- [PROMPT] Print the first line of the material below and each line after it, exactly as written, ending with the line that contains "(.03, .02, .012)).build('sensor_eye', 'whitep', sc)".

══════════

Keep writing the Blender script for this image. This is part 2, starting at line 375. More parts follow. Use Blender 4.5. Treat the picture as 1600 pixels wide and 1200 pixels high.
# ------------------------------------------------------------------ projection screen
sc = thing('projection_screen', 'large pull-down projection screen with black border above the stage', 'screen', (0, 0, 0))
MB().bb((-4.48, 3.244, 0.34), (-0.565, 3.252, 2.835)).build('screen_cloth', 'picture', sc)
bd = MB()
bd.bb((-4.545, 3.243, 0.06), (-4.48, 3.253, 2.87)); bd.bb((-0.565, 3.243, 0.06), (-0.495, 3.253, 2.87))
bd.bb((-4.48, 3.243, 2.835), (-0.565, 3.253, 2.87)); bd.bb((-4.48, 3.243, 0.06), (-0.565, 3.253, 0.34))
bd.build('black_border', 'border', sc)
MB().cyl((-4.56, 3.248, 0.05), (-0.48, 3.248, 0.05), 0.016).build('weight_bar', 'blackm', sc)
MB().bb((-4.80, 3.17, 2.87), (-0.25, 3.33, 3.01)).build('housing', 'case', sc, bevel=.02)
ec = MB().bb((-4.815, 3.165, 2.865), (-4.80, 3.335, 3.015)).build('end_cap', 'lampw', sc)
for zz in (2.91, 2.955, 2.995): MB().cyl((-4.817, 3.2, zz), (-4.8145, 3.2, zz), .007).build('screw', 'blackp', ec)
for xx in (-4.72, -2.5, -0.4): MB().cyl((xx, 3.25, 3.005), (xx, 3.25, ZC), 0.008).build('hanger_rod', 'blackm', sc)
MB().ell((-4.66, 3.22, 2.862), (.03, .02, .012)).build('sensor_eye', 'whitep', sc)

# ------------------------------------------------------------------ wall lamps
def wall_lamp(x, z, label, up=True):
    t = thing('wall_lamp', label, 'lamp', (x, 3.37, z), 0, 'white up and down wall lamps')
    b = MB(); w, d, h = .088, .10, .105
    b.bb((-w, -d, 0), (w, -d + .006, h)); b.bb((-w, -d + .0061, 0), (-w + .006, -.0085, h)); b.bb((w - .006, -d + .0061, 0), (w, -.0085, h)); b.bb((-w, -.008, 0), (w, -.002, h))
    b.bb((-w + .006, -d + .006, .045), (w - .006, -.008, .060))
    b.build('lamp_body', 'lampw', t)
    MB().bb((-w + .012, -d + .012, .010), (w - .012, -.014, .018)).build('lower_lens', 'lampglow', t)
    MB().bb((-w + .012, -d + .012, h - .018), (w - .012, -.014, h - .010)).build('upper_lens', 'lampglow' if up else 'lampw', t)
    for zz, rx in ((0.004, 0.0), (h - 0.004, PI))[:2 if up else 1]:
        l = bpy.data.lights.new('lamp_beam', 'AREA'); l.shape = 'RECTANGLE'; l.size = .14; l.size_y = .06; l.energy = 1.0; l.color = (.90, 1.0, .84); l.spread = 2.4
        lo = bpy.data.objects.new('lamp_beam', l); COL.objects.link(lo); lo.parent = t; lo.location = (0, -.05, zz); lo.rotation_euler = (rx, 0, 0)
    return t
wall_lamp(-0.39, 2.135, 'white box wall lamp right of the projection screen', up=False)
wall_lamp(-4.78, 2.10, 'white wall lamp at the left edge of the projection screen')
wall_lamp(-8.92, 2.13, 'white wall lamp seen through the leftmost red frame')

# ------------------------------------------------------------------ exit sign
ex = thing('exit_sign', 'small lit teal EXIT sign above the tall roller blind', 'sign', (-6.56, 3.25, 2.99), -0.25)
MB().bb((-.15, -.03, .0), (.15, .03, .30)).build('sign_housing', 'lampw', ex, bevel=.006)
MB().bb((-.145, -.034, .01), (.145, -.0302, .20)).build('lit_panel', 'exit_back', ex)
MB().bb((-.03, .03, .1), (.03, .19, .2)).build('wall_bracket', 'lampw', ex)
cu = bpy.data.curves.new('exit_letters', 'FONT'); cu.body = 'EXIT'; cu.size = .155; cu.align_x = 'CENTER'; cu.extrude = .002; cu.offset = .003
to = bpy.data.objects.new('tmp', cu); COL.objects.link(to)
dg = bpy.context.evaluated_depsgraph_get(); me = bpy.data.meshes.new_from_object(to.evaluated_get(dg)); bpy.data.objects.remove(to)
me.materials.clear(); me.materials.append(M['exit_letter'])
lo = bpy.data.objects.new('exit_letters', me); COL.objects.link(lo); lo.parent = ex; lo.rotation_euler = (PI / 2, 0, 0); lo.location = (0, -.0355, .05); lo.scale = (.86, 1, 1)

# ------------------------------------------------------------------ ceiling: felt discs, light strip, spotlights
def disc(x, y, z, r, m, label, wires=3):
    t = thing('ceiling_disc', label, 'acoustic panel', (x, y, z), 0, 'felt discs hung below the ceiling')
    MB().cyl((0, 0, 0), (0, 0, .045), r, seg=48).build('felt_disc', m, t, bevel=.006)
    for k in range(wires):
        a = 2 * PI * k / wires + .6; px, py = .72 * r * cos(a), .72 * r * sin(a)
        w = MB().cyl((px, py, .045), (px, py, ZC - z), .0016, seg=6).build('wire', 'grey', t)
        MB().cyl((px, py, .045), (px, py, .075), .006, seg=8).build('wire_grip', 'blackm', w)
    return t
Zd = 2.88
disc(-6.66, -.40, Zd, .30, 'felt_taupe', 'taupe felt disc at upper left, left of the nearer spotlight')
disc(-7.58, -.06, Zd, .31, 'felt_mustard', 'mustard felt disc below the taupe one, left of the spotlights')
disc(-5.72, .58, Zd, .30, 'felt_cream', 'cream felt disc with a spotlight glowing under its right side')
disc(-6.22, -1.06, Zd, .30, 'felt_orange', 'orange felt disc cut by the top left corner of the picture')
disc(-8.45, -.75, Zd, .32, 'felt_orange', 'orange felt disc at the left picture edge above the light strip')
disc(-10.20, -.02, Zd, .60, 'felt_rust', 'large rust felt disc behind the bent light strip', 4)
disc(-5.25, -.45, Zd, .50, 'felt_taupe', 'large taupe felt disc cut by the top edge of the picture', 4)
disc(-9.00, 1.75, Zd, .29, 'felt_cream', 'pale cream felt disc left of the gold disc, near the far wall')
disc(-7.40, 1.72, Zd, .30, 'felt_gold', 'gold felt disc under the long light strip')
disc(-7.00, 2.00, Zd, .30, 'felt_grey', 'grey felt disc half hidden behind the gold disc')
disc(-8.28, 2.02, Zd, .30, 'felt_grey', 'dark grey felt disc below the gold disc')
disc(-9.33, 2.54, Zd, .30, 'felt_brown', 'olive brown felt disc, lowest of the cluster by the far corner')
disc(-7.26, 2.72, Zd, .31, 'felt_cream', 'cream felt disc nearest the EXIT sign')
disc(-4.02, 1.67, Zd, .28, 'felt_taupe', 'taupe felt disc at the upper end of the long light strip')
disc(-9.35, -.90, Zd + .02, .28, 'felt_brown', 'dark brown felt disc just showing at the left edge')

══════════

- [RESPONSE]
Keep writing the Blender script for this image. This is part 2, starting at line 375. More parts follow. Use Blender 4.5. Treat the picture as 1600 pixels wide and 1200 pixels high.
# ------------------------------------------------------------------ projection screen
sc = thing('projection_screen', 'large pull-down projection screen with black border above the stage', 'screen', (0, 0, 0))
MB().bb((-4.48, 3.244, 0.34), (-0.565, 3.252, 2.835)).build('screen_cloth', 'picture', sc)
bd = MB()
bd.bb((-4.545, 3.243, 0.06), (-4.48, 3.253, 2.87)); bd.bb((-0.565, 3.243, 0.06), (-0.495, 3.253, 2.87))
bd.bb((-4.48, 3.243, 2.835), (-0.565, 3.253, 2.87)); bd.bb((-4.48, 3.243, 0.06), (-0.565, 3.253, 0.34))
bd.build('black_border', 'border', sc)
MB().cyl((-4.56, 3.248, 0.05), (-0.48, 3.248, 0.05), 0.016).build('weight_bar', 'blackm', sc)
MB().bb((-4.80, 3.17, 2.87), (-0.25, 3.33, 3.01)).build('housing', 'case', sc, bevel=.02)
ec = MB().bb((-4.815, 3.165, 2.865), (-4.80, 3.335, 3.015)).build('end_cap', 'lampw', sc)
for zz in (2.91, 2.955, 2.995): MB().cyl((-4.817, 3.2, zz), (-4.8145, 3.2, zz), .007).build('screw', 'blackp', ec)
for xx in (-4.72, -2.5, -0.4): MB().cyl((xx, 3.25, 3.005), (xx, 3.25, ZC), 0.008).build('hanger_rod', 'blackm', sc)
MB().ell((-4.66, 3.22, 2.862), (.03, .02, .012)).build('sensor_eye', 'whitep', sc)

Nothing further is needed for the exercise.